It is required that the lines from the top of the listing through the line with "-_r0*sin(ROL) + _u0*cos(ROL)" be reproduced exactly, excluding pictures.

Supplied data:

____________________

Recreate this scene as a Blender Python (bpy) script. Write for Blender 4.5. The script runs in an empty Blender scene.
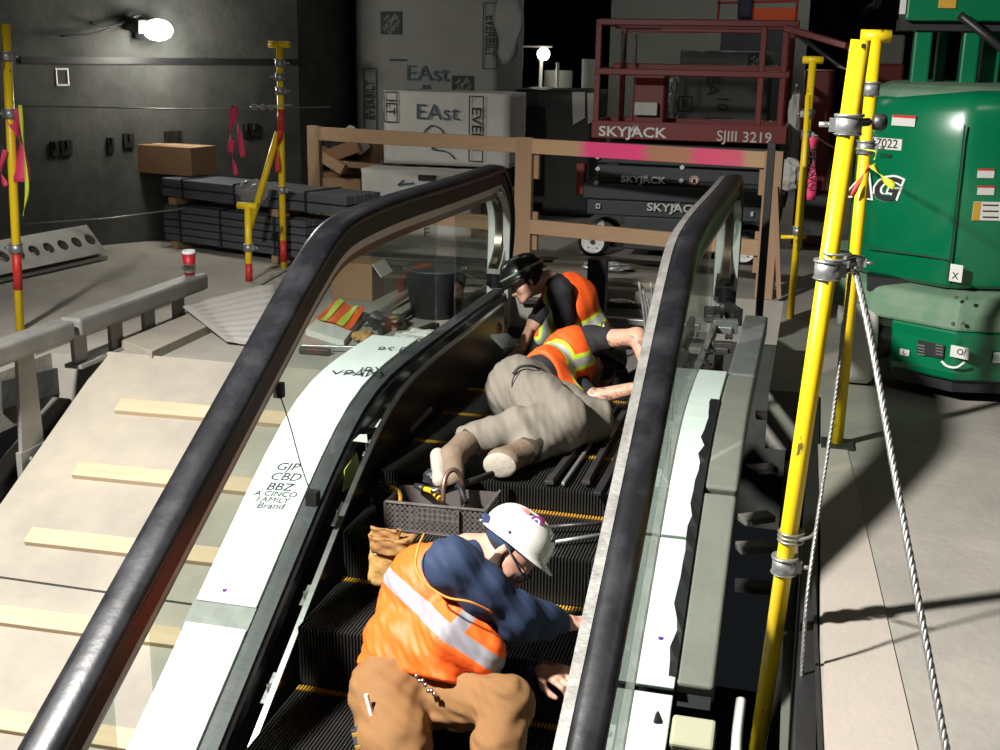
import bpy, bmesh, math, random
import numpy as np
from mathutils import Vector, Matrix
from math import sin, cos, pi, radians, sqrt, atan2

random.seed(7)
SC = bpy.context.scene
COL = SC.collection
# ------------------------------------------------------------------ camera
YAW, PIT, ROL, FPX = radians(14.4), radians(15.18), radians(1.0), 1193.0
CAM = np.array([0, 0, 1.57])
_f = np.array([-sin(YAW)*cos(PIT), cos(YAW)*cos(PIT), -sin(PIT)])
_r0 = np.array([cos(YAW), sin(YAW), 0]); _u0 = np.cross(_r0, _f)
_r = _r0*cos(ROL) + _u0*sin(ROL); _u = -_r0*sin(ROL) + _u0*cos(ROL)

def ray(x, y): return (x-500)/FPX*_r + (375-y)/FPX*_u + _f
def W(x, y, X=None, Y=None, Z=None, d=None):
    """world point that the photograph shows at (x, y), measured with one known coordinate"""
    k = ray(x, y)
    if d is not None: return Vector(CAM + k*d)
    i, v = (0, X) if X is not None else (1, Y) if Y is not None else (2, Z)
    return Vector(CAM + k*((v-CAM[i])/k[i]))

cd = bpy.data.cameras.new('camera'); cam = bpy.data.objects.new('camera', cd); COL.objects.link(cam)
cam.matrix_world = Matrix(((_r[0], _u[0], -_f[0], 0), (_r[1], _u[1], -_f[1], 0), (_r[2], _u[2], -_f[2], 1.57), (0, 0, 0, 1)))
cd.sensor_width = 36; cd.lens = FPX/1000*36; cd.clip_start = .05; cd.clip_end = 200
SC.camera = cam

# ------------------------------------------------------------------ materials
def mat(name, col, rough=.6, metal=0, col2=None, scale=8, fac=.5, bump=0, bscale=60, coat=0, spec=.5, stretch=None, detail=5, contrast=(.35, .65)):
    m = bpy.data.materials.new(name); m.use_nodes = True
    N = m.node_tree.nodes; L = m.node_tree.links; b = N['Principled BSDF']
    b.inputs['Base Color'].default_value = (*col, 1); b.inputs['Roughness'].default_value = rough
    b.inputs['Metallic'].default_value = metal; b.inputs['Specular IOR Level'].default_value = spec
    if coat: b.inputs['Coat Weight'].default_value = coat; b.inputs['Coat Roughness'].default_value = .15
    tc = N.new('ShaderNodeTexCoord'); mp = N.new('ShaderNodeMapping'); L.new(tc.outputs['Object'], mp.inputs[0])
    if stretch: mp.inputs['Scale'].default_value = stretch
    if col2:
        n = N.new('ShaderNodeTexNoise'); n.inputs['Scale'].default_value = scale; n.inputs['Detail'].default_value = detail
        n.inputs['Roughness'].default_value = .65
        L.new(mp.outputs[0], n.inputs['Vector'])
        r = N.new('ShaderNodeValToRGB'); r.color_ramp.elements[0].position = contrast[0]; r.color_ramp.elements[1].position = contrast[1]
        r.color_ramp.elements[0].color = (*col, 1)
        r.color_ramp.elements[1].color = (*[a*(1-fac)+c*fac for a, c in zip(col, col2)], 1)
        L.new(n.outputs['Fac'], r.inputs[0]); L.new(r.outputs[0], b.inputs['Base Color'])
    if bump:
        n2 = N.new('ShaderNodeTexNoise'); n2.inputs['Scale'].default_value = bscale; n2.inputs['Detail'].default_value = 6
        L.new(mp.outputs[0], n2.inputs['Vector'])
        bp = N.new('ShaderNodeBump'); bp.inputs['Strength'].default_value = bump; bp.inputs['Distance'].default_value = .01
        L.new(n2.outputs['Fac'], bp.inputs['Height']); L.new(bp.outputs[0], b.inputs['Normal'])
    return m

def glass_mat(name, tint=(.80, .85, .82), gloss=.12, haze=.022):
    m = bpy.data.materials.new(name); m.use_nodes = True; N = m.node_tree.nodes; L = m.node_tree.links
    N.clear(); o = N.new('ShaderNodeOutputMaterial')
    t = N.new('ShaderNodeBsdfTransparent'); t.inputs[0].default_value = (*tint, 1)
    g = N.new('ShaderNodeBsdfGlossy'); g.inputs['Roughness'].default_value = .03
    d = N.new('ShaderNodeBsdfDiffuse'); d.inputs[0].default_value = (.62, .6, .55, 1)
    lw = N.new('ShaderNodeLayerWeight'); lw.inputs[0].default_value = .5
    pw = N.new('ShaderNodeMath'); pw.operation = 'POWER'; pw.inputs[1].default_value = 5; L.new(lw.outputs['Facing'], pw.inputs[0])
    pm = N.new('ShaderNodeMath'); pm.operation = 'MULTIPLY_ADD'; pm.inputs[1].default_value = .35; pm.inputs[2].default_value = .02; L.new(pw.outputs[0], pm.inputs[0])
    a = N.new('ShaderNodeMixShader'); b = N.new('ShaderNodeMixShader')
    tc = N.new('ShaderNodeTexCoord'); n = N.new('ShaderNodeTexNoise'); n.inputs['Scale'].default_value = 3; n.inputs['Detail'].default_value = 6
    L.new(tc.outputs['Object'], n.inputs['Vector'])
    mm = N.new('ShaderNodeMath'); mm.operation = 'MULTIPLY'; mm.inputs[1].default_value = haze*2; L.new(n.outputs['Fac'], mm.inputs[0])
    L.new(mm.outputs[0], a.inputs[0]); L.new(t.outputs[0], a.inputs[1]); L.new(d.outputs[0], a.inputs[2])
    L.new(pm.outputs[0], b.inputs[0]); L.new(a.outputs[0], b.inputs[1]); L.new(g.outputs[0], b.inputs[2])
    L.new(b.outputs[0], o.inputs[0]); return m

def emit_mat(name, col, s):
    m = bpy.data.materials.new(name); m.use_nodes = True; N = m.node_tree.nodes
    b = N['Principled BSDF']; b.inputs['Emission Color'].default_value = (*col, 1); b.inputs['Emission Strength'].default_value = s
    b.inputs['Base Color'].default_value = (.8, .8, .8, 1); return m

# ------------------------------------------------------------------ objects
def finish(name, bm, m, parent=None, bevel=0, smooth=False, segs=2):
    me = bpy.data.meshes.new(name)
    bmesh.ops.recalc_face_normals(bm, faces=bm.faces)
    bm.to_mesh(me); bm.free()
    o = bpy.data.objects.new(name, me); COL.objects.link(o)
    for mm in (m if isinstance(m, (list, tuple)) else [m]): me.materials.append(mm)
    if smooth:
        for p in me.polygons: p.use_smooth = True
    if bevel:
        b = o.modifiers.new('bevel', 'BEVEL'); b.width = bevel; b.segments = segs; b.limit_method = 'ANGLE'; b.angle_limit = radians(40)
    if parent: attach(o, parent)
    return o
def attach(o, p):
    o.parent = p; o.matrix_parent_inverse = world_of(p).inverted()
def world_of(o):
    m = Matrix.LocRotScale(o.location, o.rotation_euler, o.scale)
    return (world_of(o.parent) @ o.matrix_parent_inverse @ m) if o.parent else m
def thing(name, label, cat, loc=(0, 0, 0), group=None, rz=0):
    o = bpy.data.objects.new(name, None); COL.objects.link(o); o.location = loc; o.rotation_euler = (0, 0, rz)
    o.empty_display_size = .05
    return tag(o, label, cat, group)
def tag(o, label, cat, group=None, kind=None):
    o['label'] = label; o['category'] = cat
    if group: o['group'] = group
    if kind: o['kind'] = kind
    return o
def struct(o, label=None):
    o['kind'] = 'structure'
    if label: o['label'] = label
    return o
def BM(): return bmesh.new()

def box(bm, c, s, rot=None, mi=0):
    """box centred at c, size s, optional rotation (Euler xyz, or 3x3 matrix)"""
    if rot is None: R = Matrix.Identity(3)
    elif isinstance(rot, Matrix): R = rot.to_3x3()
    else: R = (Matrix.Rotation(rot[2], 3, 'Z') @ Matrix.Rotation(rot[1], 3, 'Y') @ Matrix.Rotation(rot[0], 3, 'X'))
    vs = [bm.verts.new(Vector(c) + R @ Vector((x*s[0]/2, y*s[1]/2, z*s[2]/2))) for x in (-1, 1) for y in (-1, 1) for z in (-1, 1)]
    for q in ((0, 1, 3, 2), (4, 6, 7, 5), (0, 4, 5, 1), (2, 3, 7, 6), (0, 2, 6, 4), (1, 5, 7, 3)):
        f = bm.faces.new([vs[i] for i in q]); f.material_index = mi
    return vs
def b2(bm, lo, hi, mi=0):
    return box(bm, [(a+b)/2 for a, b in zip(lo, hi)], [abs(b-a) for a, b in zip(lo, hi)], mi=mi)
def frame_of(d):
    d = Vector(d).normalized(); u = Vector((0, 0, 1)) if abs(d.z) < .95 else Vector((0, 1, 0))
    x = u.cross(d).normalized(); y = d.cross(x).normalized(); return x, y, d
def beam(bm, a, b, w, h, up=None, mi=0):
    """rectangular bar from a to b: width w sideways, height h along up"""
    a, b = Vector(a), Vector(b); x, y, d = frame_of(b-a)
    if up is not None:
        y = (Vector(up) - d*Vector(up).dot(d)).normalized(); x = y.cross(d)
    R = Matrix((x, y, d)).transposed()
    return box(bm, (a+b)/2, (w, h, (b-a).length), R, mi)
def cyl(bm, a, b, r, r2=None, n=16, cap=True, mi=0):
    a, b = Vector(a), Vector(b); x, y, d = frame_of(b-a); r2 = r if r2 is None else r2
    A = [bm.verts.new(a + (x*cos(2*pi*i/n) + y*sin(2*pi*i/n))*r) for i in range(n)]
    B = [bm.verts.new(b + (x*cos(2*pi*i/n) + y*sin(2*pi*i/n))*r2) for i in range(n)]
    for i in range(n):
        f = bm.faces.new((A[i], A[(i+1) % n], B[(i+1) % n], B[i])); f.smooth = True; f.material_index = mi
    if cap: 
        for c in (A, B): f = bm.faces.new(c); f.material_index = mi
def tube(bm, pts, r, n=10, mi=0, closed=False):
    pts = [Vector(p) for p in pts]; rings = []; px = None
    for i, p in enumerate(pts):
        d = (pts[min(i+1, len(pts)-1)] - pts[max(i-1, 0)]).normalized()
        if px is None: x, y, _ = frame_of(d)
        else: x = (px - d*px.dot(d)).normalized(); y = d.cross(x)
        px = x; rr = r[i] if isinstance(r, (list, tuple)) else r
        rings.append([bm.verts.new(p + (x*cos(2*pi*k/n) + y*sin(2*pi*k/n))*rr) for k in range(n)])
    for a, b in zip(rings, rings[1:]):
        for k in range(n):
            f = bm.faces.new((a[k], a[(k+1) % n], b[(k+1) % n], b[k])); f.smooth = True; f.material_index = mi
    for c in (rings[0], rings[-1]): f = bm.faces.new(c); f.material_index = mi
def spline(pts, n=8):
    """Catmull-Rom through pts"""
    P = [Vector(p) for p in pts]; P = [P[0]*2-P[1]] + P + [P[-1]*2-P[-2]]; out = []
    for i in range(1, len(P)-2):
        for k in range(n):
            t = k/n; a, b, c, d = P[i-1:i+3]
            out.append(.5*((2*b) + (c-a)*t + (2*a-5*b+4*c-d)*t*t + (3*b-a-3*c+d)*t**3))
    return out + [P[-2]]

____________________

Answer below:
Recreate this scene as a Blender Python (bpy) script. Write for Blender 4.5. The script runs in an empty Blender scene.
import bpy, bmesh, math, random
import numpy as np
from mathutils import Vector, Matrix
from math import sin, cos, pi, radians, sqrt, atan2

random.seed(7)
SC = bpy.context.scene
COL = SC.collection
# ------------------------------------------------------------------ camera
YAW, PIT, ROL, FPX = radians(14.4), radians(15.18), radians(1.0), 1193.0
CAM = np.array([0, 0, 1.57])
_f = np.array([-sin(YAW)*cos(PIT), cos(YAW)*cos(PIT), -sin(PIT)])
_r0 = np.array([cos(YAW), sin(YAW), 0]); _u0 = np.cross(_r0, _f)
_r = _r0*cos(ROL) + _u0*sin(ROL); _u = -_r0*sin(ROL) + _u0*cos(ROL)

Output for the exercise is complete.